Sarah Palin made a good point in a speech this week about the immigration "reform" bill that has just passed the Senate. Palin called the bill " a "sad betrayal of working class Americans of every ethnicity who will see their wages lowered."
She's right. This is rudimentary economics -- the law of supply and demand. Labor is what economists call an "input"; it must be purchased in the marketplace just like a carmaker would purchase steel for car chassis, and energy to run its factory. If there is more steel on the world market, the price the carmaker has to pay goes down; if less, it goes up. If there is more abundant energy, the cost for that "input" goes down; if less, it goes up, with a concomitant loss of profit.
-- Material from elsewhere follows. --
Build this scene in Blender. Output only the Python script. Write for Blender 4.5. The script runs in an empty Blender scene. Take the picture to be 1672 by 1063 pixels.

We do not have a labor shortage in America, we have surplus labor. We have millions of long-term unemployed, millions of young people struggling to find jobs (often unable to pay off student loans). Not surprisingly, then, given the law of supply and demand, we have seen flat wages and slimmed-down benefit packages. And, remember, benefits (health insurance, pensions, etc.) are just different forms of compensation -- the more competition in the job market, the lower the total compensation (wages and benefits) companies have to pay. That is good for labor costs from the companies' perspective, but it's bad for workers.
But, while the economics is rudimentary, there is also the sad fact of rudimentary politics. Politicians (and this goes for left and right, liberal and conservative, Democrat and Republican) don't care about the lives of real working people. They may care about an abstraction called "the People," but that is lip service. Politicians care about getting elected and re-elected, gaining power and keeping power and dispensing power to their friends in the elites. This certainly applies to the Chuck Schumers and Harry Reids in the Democratic Senate leadership, who want immigration reform and amnesty because they want tens of millions of new Democratic voters; but it also applies to Marco Rubio of Florida, who apparently wants more than anything to be President, and apparently thinks the way to do so is to become a heroic "centrist."
He's wrong. Democrats like centrist Republicans like McCain and Graham and Rubio because they can roll them on issues like immigration where the elite opinion in Washington is operating in a realm of fantasy. But they won't vote for them in the end. Shumer and Reid's political calculations in my view are more accurate -- amnesty will mean a permanent Democratic majority, because Mexican Hispanics moving into a state like California will be more likely to gravitate toward big government and dependency on government services and, hence, the party of Big Government, the Dems.
Either way, the point is... rudimentary politics is trumping rudimentary economics.